→ **YOUR INSTRUCTIONS**: Collect every line of the records below that contains the word "this".

→ **DATASET RECORDS**:
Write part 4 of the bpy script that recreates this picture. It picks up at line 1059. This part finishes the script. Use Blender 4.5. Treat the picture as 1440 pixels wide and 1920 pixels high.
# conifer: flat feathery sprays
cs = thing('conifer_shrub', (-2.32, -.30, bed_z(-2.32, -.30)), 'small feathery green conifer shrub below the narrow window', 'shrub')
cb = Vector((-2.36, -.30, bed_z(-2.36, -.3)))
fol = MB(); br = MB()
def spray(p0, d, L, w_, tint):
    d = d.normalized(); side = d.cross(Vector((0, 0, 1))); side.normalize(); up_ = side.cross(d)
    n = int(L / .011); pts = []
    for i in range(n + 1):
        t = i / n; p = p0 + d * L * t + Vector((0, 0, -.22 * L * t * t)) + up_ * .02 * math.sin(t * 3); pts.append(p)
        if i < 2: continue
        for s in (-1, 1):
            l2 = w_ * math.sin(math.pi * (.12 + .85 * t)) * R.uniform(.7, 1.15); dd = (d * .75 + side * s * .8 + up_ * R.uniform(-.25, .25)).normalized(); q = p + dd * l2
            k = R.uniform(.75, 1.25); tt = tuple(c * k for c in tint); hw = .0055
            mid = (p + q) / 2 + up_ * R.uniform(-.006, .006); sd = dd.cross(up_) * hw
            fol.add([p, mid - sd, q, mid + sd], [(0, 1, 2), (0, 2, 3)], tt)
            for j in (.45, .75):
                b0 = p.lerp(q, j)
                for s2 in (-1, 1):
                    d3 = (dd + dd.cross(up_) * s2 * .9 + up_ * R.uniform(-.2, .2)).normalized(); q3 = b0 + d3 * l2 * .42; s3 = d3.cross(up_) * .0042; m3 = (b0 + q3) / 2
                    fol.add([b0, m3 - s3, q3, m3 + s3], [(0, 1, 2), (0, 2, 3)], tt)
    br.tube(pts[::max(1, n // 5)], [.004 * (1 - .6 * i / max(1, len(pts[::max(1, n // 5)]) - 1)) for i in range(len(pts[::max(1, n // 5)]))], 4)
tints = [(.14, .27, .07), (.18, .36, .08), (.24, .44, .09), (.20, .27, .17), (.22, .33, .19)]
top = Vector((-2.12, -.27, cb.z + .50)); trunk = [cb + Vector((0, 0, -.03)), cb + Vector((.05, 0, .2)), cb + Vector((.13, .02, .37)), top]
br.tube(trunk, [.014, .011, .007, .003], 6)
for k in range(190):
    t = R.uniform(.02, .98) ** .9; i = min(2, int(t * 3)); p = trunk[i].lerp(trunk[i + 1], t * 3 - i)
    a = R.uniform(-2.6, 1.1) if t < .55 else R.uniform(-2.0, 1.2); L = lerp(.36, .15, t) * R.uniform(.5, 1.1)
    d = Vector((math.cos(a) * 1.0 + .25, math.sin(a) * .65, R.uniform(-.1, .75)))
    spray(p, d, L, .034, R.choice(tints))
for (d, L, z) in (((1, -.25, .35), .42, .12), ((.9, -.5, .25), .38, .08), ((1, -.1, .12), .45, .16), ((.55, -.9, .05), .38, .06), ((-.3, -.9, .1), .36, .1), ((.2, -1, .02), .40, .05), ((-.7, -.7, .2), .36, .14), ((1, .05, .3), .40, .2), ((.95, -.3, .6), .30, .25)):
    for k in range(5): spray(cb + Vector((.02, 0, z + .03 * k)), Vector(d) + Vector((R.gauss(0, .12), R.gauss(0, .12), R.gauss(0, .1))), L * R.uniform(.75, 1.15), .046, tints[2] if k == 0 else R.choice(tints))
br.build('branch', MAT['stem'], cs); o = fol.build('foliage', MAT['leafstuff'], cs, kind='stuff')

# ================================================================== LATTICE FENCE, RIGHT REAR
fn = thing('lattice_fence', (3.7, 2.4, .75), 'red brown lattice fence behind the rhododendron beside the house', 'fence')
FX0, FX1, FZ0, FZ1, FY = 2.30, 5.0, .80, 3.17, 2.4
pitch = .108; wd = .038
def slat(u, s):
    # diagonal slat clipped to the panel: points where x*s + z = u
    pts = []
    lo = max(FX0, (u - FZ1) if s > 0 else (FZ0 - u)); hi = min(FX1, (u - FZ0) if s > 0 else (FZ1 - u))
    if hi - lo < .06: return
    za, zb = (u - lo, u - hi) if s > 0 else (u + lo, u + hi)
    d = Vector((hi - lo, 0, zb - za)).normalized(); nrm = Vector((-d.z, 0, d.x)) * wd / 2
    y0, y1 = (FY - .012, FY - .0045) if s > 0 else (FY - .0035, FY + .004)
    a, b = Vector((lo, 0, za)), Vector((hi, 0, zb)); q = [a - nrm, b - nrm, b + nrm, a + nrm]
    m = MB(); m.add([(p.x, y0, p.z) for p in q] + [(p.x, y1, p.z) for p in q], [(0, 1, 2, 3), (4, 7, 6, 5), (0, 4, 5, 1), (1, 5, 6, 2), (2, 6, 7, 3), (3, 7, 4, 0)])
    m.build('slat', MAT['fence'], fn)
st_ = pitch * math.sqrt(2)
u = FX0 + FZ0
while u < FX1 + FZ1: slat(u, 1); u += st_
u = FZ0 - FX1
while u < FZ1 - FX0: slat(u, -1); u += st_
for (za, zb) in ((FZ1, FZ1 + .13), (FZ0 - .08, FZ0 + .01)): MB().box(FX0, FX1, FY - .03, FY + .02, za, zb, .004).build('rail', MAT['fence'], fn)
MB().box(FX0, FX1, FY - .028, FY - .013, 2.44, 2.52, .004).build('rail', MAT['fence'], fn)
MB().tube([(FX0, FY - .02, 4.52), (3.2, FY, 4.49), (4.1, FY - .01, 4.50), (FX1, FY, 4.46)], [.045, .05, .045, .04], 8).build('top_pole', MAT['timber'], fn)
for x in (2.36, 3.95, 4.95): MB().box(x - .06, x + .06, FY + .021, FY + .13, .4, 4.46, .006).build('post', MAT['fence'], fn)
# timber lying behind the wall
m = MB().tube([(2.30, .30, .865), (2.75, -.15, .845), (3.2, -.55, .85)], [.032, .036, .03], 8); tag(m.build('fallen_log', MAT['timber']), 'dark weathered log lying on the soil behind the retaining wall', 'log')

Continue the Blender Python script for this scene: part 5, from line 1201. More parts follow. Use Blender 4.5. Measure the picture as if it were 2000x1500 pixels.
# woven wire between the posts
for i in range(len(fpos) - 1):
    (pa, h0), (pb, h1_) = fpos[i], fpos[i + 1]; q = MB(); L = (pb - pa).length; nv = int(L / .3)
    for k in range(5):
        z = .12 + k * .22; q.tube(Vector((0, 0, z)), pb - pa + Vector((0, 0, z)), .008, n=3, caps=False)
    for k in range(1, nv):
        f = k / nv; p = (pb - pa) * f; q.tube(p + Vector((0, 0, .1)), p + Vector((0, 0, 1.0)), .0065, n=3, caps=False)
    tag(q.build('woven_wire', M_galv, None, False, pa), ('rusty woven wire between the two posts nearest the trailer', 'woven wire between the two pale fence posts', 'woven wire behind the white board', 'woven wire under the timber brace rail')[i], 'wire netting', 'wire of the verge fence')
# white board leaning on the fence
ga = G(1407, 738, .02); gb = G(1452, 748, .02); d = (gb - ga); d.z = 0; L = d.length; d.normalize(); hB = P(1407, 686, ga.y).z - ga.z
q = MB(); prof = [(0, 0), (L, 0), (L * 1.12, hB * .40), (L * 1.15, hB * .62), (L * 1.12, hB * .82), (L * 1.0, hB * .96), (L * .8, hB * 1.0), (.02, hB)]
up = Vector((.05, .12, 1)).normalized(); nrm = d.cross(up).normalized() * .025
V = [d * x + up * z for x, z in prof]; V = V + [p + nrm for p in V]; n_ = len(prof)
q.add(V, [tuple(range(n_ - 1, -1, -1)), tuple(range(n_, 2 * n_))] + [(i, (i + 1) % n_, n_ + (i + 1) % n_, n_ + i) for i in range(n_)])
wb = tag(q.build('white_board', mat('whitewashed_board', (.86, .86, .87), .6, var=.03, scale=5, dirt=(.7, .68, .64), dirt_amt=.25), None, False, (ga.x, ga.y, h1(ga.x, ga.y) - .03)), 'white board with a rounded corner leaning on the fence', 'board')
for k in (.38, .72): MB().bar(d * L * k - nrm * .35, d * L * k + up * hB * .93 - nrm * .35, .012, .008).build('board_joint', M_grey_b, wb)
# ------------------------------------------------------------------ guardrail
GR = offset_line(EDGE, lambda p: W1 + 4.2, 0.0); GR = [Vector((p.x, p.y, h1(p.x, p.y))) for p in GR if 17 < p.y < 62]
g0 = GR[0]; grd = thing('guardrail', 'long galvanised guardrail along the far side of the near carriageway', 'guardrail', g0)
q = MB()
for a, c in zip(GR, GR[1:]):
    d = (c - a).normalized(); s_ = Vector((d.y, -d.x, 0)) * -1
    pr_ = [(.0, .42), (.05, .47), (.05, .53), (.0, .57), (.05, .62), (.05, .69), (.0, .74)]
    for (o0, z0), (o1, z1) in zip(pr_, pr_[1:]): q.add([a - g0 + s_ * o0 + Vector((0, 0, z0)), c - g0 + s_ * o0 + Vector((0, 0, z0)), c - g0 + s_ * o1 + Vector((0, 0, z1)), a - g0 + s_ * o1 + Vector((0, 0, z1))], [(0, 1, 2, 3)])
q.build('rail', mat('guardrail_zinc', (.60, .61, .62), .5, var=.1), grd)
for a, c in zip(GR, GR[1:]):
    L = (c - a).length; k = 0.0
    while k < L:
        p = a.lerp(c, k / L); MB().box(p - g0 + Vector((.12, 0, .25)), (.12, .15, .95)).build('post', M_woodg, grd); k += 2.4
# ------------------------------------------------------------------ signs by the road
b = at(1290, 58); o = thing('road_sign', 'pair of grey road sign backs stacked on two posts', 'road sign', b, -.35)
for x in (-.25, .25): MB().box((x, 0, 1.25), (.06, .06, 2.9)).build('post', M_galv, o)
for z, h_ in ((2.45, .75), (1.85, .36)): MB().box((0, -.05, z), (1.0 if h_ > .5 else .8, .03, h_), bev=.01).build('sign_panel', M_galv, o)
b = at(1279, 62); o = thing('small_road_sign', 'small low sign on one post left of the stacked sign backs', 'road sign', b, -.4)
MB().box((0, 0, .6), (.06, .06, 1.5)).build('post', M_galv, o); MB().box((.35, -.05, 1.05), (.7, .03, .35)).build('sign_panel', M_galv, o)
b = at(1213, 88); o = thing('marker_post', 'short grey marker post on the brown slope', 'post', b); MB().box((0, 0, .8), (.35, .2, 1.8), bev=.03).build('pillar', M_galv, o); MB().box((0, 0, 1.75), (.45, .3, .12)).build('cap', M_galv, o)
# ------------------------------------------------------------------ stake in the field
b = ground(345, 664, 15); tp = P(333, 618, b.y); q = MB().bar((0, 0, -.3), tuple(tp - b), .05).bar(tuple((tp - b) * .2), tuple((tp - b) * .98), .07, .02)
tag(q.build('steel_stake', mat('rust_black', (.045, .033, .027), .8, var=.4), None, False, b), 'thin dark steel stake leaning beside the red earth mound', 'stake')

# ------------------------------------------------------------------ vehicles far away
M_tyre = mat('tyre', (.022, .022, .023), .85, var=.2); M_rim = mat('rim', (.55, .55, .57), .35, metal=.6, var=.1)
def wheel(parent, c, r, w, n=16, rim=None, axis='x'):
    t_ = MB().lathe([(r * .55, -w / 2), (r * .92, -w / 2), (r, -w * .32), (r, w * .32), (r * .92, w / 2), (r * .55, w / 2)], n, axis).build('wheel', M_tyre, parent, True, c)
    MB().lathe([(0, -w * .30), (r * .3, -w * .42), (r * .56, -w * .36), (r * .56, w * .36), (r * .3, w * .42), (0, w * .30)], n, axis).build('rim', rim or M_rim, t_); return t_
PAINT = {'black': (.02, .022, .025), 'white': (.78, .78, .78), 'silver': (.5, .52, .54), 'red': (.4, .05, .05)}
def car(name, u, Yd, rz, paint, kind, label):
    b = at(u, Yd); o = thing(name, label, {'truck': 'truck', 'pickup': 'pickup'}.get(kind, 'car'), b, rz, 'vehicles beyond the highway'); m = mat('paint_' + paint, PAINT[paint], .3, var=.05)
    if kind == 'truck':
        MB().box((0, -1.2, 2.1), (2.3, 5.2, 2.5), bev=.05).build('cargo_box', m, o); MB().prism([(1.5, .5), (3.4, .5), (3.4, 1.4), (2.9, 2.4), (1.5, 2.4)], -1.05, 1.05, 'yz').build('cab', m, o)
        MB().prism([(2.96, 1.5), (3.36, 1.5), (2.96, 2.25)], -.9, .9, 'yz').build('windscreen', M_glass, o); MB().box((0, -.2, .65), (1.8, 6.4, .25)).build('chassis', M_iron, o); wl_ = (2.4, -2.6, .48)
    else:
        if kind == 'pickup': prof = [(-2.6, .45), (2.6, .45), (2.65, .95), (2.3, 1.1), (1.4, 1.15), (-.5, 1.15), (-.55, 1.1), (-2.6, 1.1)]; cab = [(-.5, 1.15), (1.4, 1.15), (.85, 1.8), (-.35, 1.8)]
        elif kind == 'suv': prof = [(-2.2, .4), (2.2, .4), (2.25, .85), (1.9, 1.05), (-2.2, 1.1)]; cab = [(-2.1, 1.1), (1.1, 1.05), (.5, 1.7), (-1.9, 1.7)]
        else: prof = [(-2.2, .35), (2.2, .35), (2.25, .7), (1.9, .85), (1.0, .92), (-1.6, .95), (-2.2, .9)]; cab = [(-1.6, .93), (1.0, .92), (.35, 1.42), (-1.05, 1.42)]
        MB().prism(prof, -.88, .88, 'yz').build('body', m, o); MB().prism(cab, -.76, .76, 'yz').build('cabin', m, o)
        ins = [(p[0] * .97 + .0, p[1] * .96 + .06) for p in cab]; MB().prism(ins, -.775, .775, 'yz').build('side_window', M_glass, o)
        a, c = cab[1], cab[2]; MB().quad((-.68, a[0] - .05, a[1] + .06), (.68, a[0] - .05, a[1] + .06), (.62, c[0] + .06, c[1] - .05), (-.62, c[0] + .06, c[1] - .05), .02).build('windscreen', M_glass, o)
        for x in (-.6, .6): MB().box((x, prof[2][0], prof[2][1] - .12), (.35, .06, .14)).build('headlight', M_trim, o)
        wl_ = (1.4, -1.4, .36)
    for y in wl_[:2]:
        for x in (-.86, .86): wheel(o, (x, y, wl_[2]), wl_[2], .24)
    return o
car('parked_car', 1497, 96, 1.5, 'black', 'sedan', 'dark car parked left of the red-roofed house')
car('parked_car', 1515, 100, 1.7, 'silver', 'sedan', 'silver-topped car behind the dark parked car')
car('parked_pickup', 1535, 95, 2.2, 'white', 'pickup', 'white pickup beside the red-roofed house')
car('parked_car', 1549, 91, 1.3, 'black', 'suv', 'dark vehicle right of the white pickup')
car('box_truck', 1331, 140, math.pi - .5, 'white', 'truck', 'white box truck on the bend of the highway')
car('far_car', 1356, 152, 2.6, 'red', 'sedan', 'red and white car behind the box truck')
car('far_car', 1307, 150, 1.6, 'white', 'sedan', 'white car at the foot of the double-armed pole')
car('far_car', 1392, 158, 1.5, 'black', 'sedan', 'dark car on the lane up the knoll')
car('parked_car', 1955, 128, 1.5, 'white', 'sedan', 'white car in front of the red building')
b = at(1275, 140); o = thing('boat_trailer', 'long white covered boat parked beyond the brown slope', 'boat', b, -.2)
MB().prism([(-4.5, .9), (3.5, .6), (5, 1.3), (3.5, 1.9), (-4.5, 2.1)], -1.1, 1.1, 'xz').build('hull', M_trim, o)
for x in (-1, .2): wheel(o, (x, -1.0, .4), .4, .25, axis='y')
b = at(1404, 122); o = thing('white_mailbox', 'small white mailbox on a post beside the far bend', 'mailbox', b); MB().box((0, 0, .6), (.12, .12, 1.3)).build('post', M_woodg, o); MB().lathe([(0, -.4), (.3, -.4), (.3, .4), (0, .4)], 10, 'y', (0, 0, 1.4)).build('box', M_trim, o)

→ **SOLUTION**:
Write part 4 of the bpy script that recreates this picture. It picks up at line 1059. This part finishes the script. Use Blender 4.5. Treat the picture as 1440 pixels wide and 1920 pixels high.
Continue the Blender Python script for this scene: part 5, from line 1201. More parts follow. Use Blender 4.5. Measure the picture as if it were 2000x1500 pixels.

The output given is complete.